• In this Wednesday, Aug. 8, 2018 file photo, U.S. Sen. Elizabeth Warren, D-Mass., speaks during a town hall style gathering in Woburn, Mass. (AP Photo/Charles Krupa)



Massachusetts deserves to have full representation in the U.S. Senate by elected officials who are dedicated to advocating on behalf of their constituents and not potential voters in a presidential election.

Sen. Elizabeth Warren has long been rumored to be seeking the nation’s highest office, but at a town hall in western Massachusetts Saturday, she all but confirmed it.

“I watched as Brett Kavanaugh acted like he was entitled to that position and angry at anyone who would question him,” she told a gathering in Holyoke. “I watched powerful men helping a powerful man make it to an even more powerful position. I watched that and I thought, ‘Time’s up.’ It’s time for women to go to Washington and fix our broken government and that includes a woman at the top. So here’s what I promise.
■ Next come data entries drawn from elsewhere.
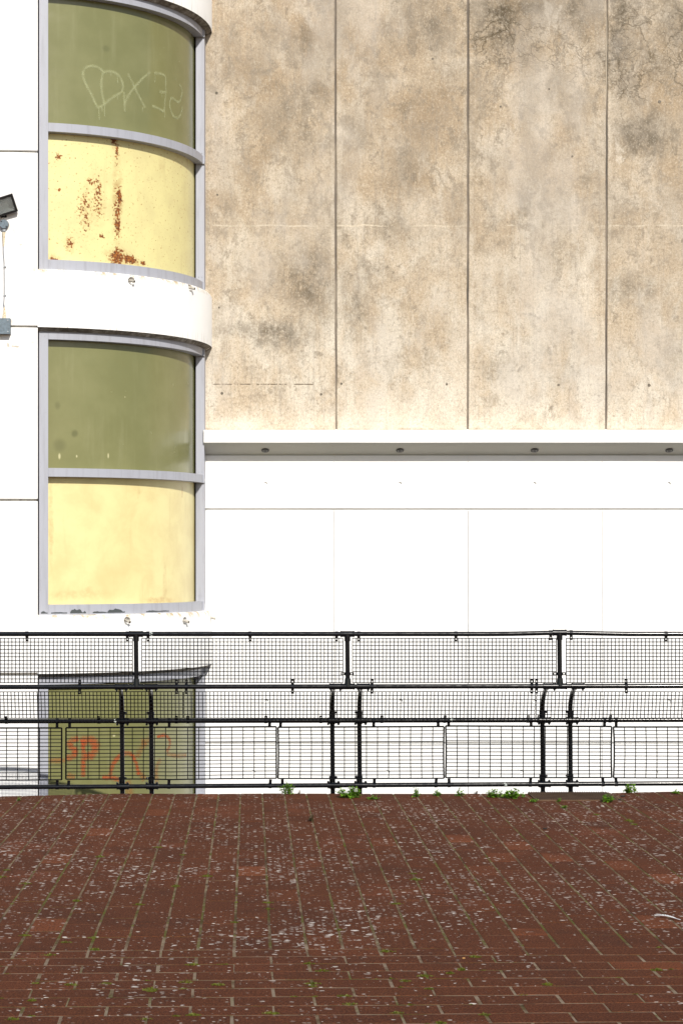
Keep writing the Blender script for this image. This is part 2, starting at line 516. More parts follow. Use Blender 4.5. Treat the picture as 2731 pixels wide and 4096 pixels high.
def make_yellow(name, rust):
    m = Mat(name, 0.35, 0.45)
    u = m.uv()
    n = m.noise(u, 2.3, 6, 0.6, 0.3)
    if rust:
        c = m.mix(m.rng(n, 0.35, 0.72), (0.680, 0.620, 0.295), (0.605, 0.535, 0.260))
    else:
        c = m.mix(m.rng(n, 0.35, 0.72), (0.695, 0.615, 0.305), (0.615, 0.515, 0.245))
    st = m.noise(m.scaled(u, (8, 0.7, 1)), 1.5, 5, 0.6)
    c = m.mix(m.math('MULTIPLY', m.rng(st, 0.55, 0.8), 0.4), c, (0.50, 0.41, 0.19))
    sp = m.rng(m.noise(u, 42, 4, 0.7), 0.71, 0.76)
    c = m.mix(m.math('MULTIPLY', sp, 0.3), c, (0.30, 0.20, 0.09))
    wu = m.warp(m.warp(u, 7, 0.09, 4), 30, 0.03, 2)
    if rust:
        halo = m.blobs(wu, [(UV(470, 800), (.08, .60, 1), .8), (UV(475, 1030), (.22, .12, 1), .8), (UV(390, 820), (.12, .34, 1), .3), (UV(350, 830), (.10, .32, 1), .35), (UV(280, 980), (.08, .12, 1), .5), (UV(215, 1030), (.12, .05, 1), .8), (UV(560, 1050), (.10, .05, 1), .9), (UV(750, 640), (.05, .12, 1), .6), (UV(650, 660), (.08, .1, 1), .25), (UV(460, 560), (.06, .14, 1), .8), (UV(235, 640), (.07, .08, 1), .3)])
        hm = m.math('MULTIPLY', halo, m.rng(m.noise(u, 12, 6, 0.7), 0.34, 0.66))
        c = m.mix(m.math('MULTIPLY', hm, 0.85), c, (0.38, 0.22, 0.075))
        dens = m.blobs(m.warp(u, 5, 0.05, 3), [(UV(470, 860), (.065, .42, 1), .30), (UV(468, 600), (.04, .20, 1), .28), (UV(478, 790), (.05, .16, 1), .42), (UV(472, 905), (.05, .11, 1), .42), (UV(455, 560), (.05, .06, 1), .4), (UV(392, 790), (.09, .33, 1), .22), (UV(395, 745), (.05, .05, 1), .30), (UV(362, 725), (.05, .06, 1), .26), (UV(340, 840), (.12, .33, 1), .19), (UV(280, 970), (.06, .14, 1), .24),
                                                (UV(470, 1030), (.14, .14, 1), .38), (UV(520, 1040), (.13, .06, 1), .46), (UV(465, 1018), (.05, .08, 1), .5), (UV(572, 1055), (.05, .035, 1), .5), (UV(235, 625), (.05, .06, 1), .30), (UV(240, 758), (.022, .03, 1), .55), (UV(215, 1035), (.08, .03, 1), .3), (UV(410, 945), (.05, .03, 1), .32), (UV(345, 805), (.025, .03, 1), .32)], (1.2, 0.2))
        vd = m.voro(m.warp(u, 40, 0.02, 2), 42, 'F1')
        spk = m.math('ADD', m.math('MULTIPLY', m.noise(u, 30, 5, 0.65), 1.15), m.math('ADD', dens, m.math('MULTIPLY', m.math('SUBTRACT', 0.5, vd), 0.30)))
        rm = m.rng(spk, 0.775, 0.85)
        hr = m.rng(spk, 0.67, 0.83)
        c = m.mix(m.math('MULTIPLY', hr, 0.6), c, (0.40, 0.20, 0.06))
        c = m.mix(rm, c, m.ramp(m.noise(u, 34, 4, 0.7), [(0.36, (0.060, 0.022, 0.008)), (0.52, (0.21, 0.066, 0.012)), (0.70, (0.45, 0.16, 0.022))]))
        m.rough(m.math('ADD', 0.33, m.math('MULTIPLY', rm, 0.5)))
    else:
        halo = m.blobs(wu, [(UV(730, 1965), (.018, .07, 1), .95), (UV(782, 2010), (.02, .3, 1), .5), (UV(660, 2330), (.05, .3, 1), .45), (UV(300, 2380), (.5, .07, 1), .4), (UV(640, 2400), (.35, .04, 1), .7), (UV(205, 2100), (.03, .6, 1), .5), (UV(555, 1970), (.03, .09, 1), .35), (UV(355, 2360), (.08, .05, 1), .4)])
        hm = m.math('MULTIPLY', halo, m.rng(m.noise(u, 12, 6, 0.7), 0.34, 0.66, 0.2, 1.0))
        c = m.mix(m.math('MULTIPLY', hm, 0.75), c, (0.40, 0.21, 0.075))
    m.col(c)
    return m.m


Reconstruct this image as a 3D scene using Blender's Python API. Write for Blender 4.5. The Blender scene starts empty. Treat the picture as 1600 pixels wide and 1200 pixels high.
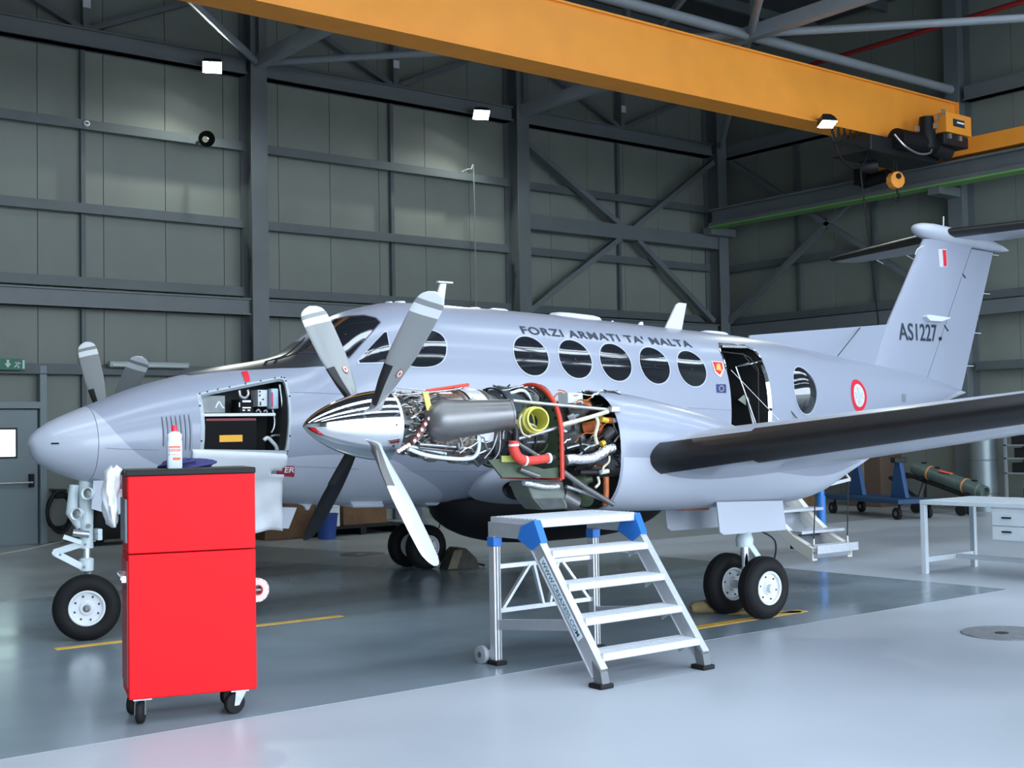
import bpy, bmesh, math, random
import numpy as np
from mathutils import Vector, Matrix
random.seed(7)
PI = math.pi
S = bpy.context.scene
COL = S.collection

# ------------------------------------------------------------------ camera
FPX, EYE, PITCH, ROLL, HYAW = 1962.83, 1.5843, .0372, .0174, .9047
def _cam():
    cp, sp = math.cos(PITCH), math.sin(PITCH)
    f = np.array([0, cp, sp]); u = np.array([0, -sp, cp]); r = np.array([1., 0, 0])
    c, s = math.cos(ROLL), math.sin(ROLL)
    M = np.array([[math.sin(HYAW), math.cos(HYAW), 0], [-math.cos(HYAW), math.sin(HYAW), 0], [0, 0, 1.]])
    return M @ (r*c - u*s), M @ (u*c + r*s), M @ f
CR, CU, CF = _cam()
EYEP = np.array([0, 0, EYE])
cd = bpy.data.cameras.new('camera'); cam = bpy.data.objects.new('camera', cd); COL.objects.link(cam)
cam.matrix_world = Matrix(((CR[0], CU[0], -CF[0], 0), (CR[1], CU[1], -CF[1], 0), (CR[2], CU[2], -CF[2], EYE), (0, 0, 0, 1)))
cd.sensor_width = 36; cd.lens = FPX/1600*36; cd.clip_end = 400; cd.clip_start = .05
S.camera = cam

# ------------------------------------------------------------------ light: an open hangar door behind the viewer lets the sky in
w = bpy.data.worlds.new('sky'); S.world = w; w.use_nodes = True
bg = w.node_tree.nodes['Background']
bg.inputs[0].default_value = (.73, .86, 1.0, 1); bg.inputs[1].default_value = 8.3
DOOR = dict(x0=-5.0, x1=21.0, y=-6.0, z=7.6)      # the open door
SKYL = [(-3.0, -1.4), (1.6, 3.2), (6.4, 8.2)]        # strips of roof light over the front half, from y to y
SKX = (-5.0, 20.5)
pl = bpy.data.lights.new('door_portal', 'AREA'); pl.shape = 'RECTANGLE'
pl.size = DOOR['x1']-DOOR['x0']; pl.size_y = DOOR['z']; pl.cycles.is_portal = True
po = bpy.data.objects.new('door_portal', pl); COL.objects.link(po)
po.location = ((DOOR['x0']+DOOR['x1'])/2, DOOR['y']+.02, DOOR['z']/2); po.rotation_euler = (math.radians(90), 0, 0)   # faces +Y, into the hall
for i_, (ya_, yb_) in enumerate(SKYL):
    q_ = bpy.data.lights.new('roof_light_portal', 'AREA'); q_.shape = 'RECTANGLE'; q_.size = SKX[1]-SKX[0]; q_.size_y = yb_-ya_; q_.cycles.is_portal = True
    qo_ = bpy.data.objects.new('roof_light_portal', q_); COL.objects.link(qo_); qo_.location = ((SKX[0]+SKX[1])/2, (ya_+yb_)/2, 10.19)
S.view_settings.view_transform = 'Standard'; S.view_settings.look = 'None'
S.view_settings.exposure = 0.0; S.view_settings.gamma = 1; S.view_settings.use_curve_mapping = False
S.cycles.max_bounces = 8; S.cycles.diffuse_bounces = 5; S.cycles.glossy_bounces = 4

# ------------------------------------------------------------------ turning picture measurements into points of the hall
def _ray(px, py): return CF + CR*(px-800)/FPX - CU*(py-600)/FPX
def onplane(px, py, n, c):
    r = _ray(px, py); n = np.array(n, float)
    return EYEP + r*((c - n@EYEP)/(n@r))
def GZ(px, py, z=0): return onplane(px, py, (0, 0, 1), z)
def WY(px, py, y): return onplane(px, py, (0, 1, 0), y)
def WX(px, py, x): return onplane(px, py, (1, 0, 0), x)
AO = np.array([3.046, 9.900, 0.]); AANG = -.0333
AFT = np.array([math.cos(AANG), math.sin(AANG), 0]); STB = np.array([-math.sin(AANG), math.cos(AANG), 0])
def w2a(X):
    d = np.asarray(X) - AO; return np.array([d@AFT, d@STB, d[2]])
def A(px, py, y): return w2a(onplane(px, py, STB, STB@AO + y))      # point of the aircraft frame on the plane y
def AX(px, py, x): return w2a(onplane(px, py, AFT, AFT@AO + x))
def AZ(px, py, z): return w2a(GZ(px, py, z))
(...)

After Nov. 6, I will take a hard look at running for president.”

After Nov. 6?

Sen. Warren is brazenly telling us that she intends to drop all commitments to the voters in Massachusetts, soon after her re-election to the U.S. Senate. All of the promises and commitments she is making now — all of the current projects and initiatives that are currently underway, they all collapse as she moves mentally, and then possibly physically, into the White House.

If Warren is re-elected, her term begins on hiatus for at least two years as she casts off the onerous Bay State and crisscrosses the country railing against Donald Trump. Having learned the lessons from Hillary Clinton’s loss in 2016, her road trip would likely be more tireless than we have ever seen.

If she wins in 2020, the voters in the commonwealth this year will have voted for a senator deferred for two years, and then unceremoniously canceled in 2021. At that point we would deal with the chaos surrounding a replacement for Sen. Warren, pending a special election.

If she loses in 2020 then she returns to her role as the senior senator from Massachusetts — a role she had eschewed for greater fortunes. How motivated an advocate could she possibly be at that point? Why would she work hard for an electorate that she didn’t respect? If she did, she would not have run for re-election, so that Democrats in Massachusetts could choose a nominee committed to working for them and only them for the next six years.

No one believes that Sen. Warren was suddenly inspired to run because of the Kavanaugh hearings, and the laziness of the explanation shows a certain disdain for her followers. Maybe she feels that she could stand in the middle of Brattle Street and shoot somebody and not lose any of them.

Obviously, this kind of thing is not so rare in politics but there is a consensus that politics in 2018 has hit a new low. From the executive branch to the legislative branch and even, indirectly, the judicial branch as evidenced by the Kavanaugh hearings, the climate in our discourse is contemptuous, on a good day.

Voters deserve better treatment than this, regardless of party or ideology.

We have an important election coming up on Nov. 6, not a qualifier for 2020.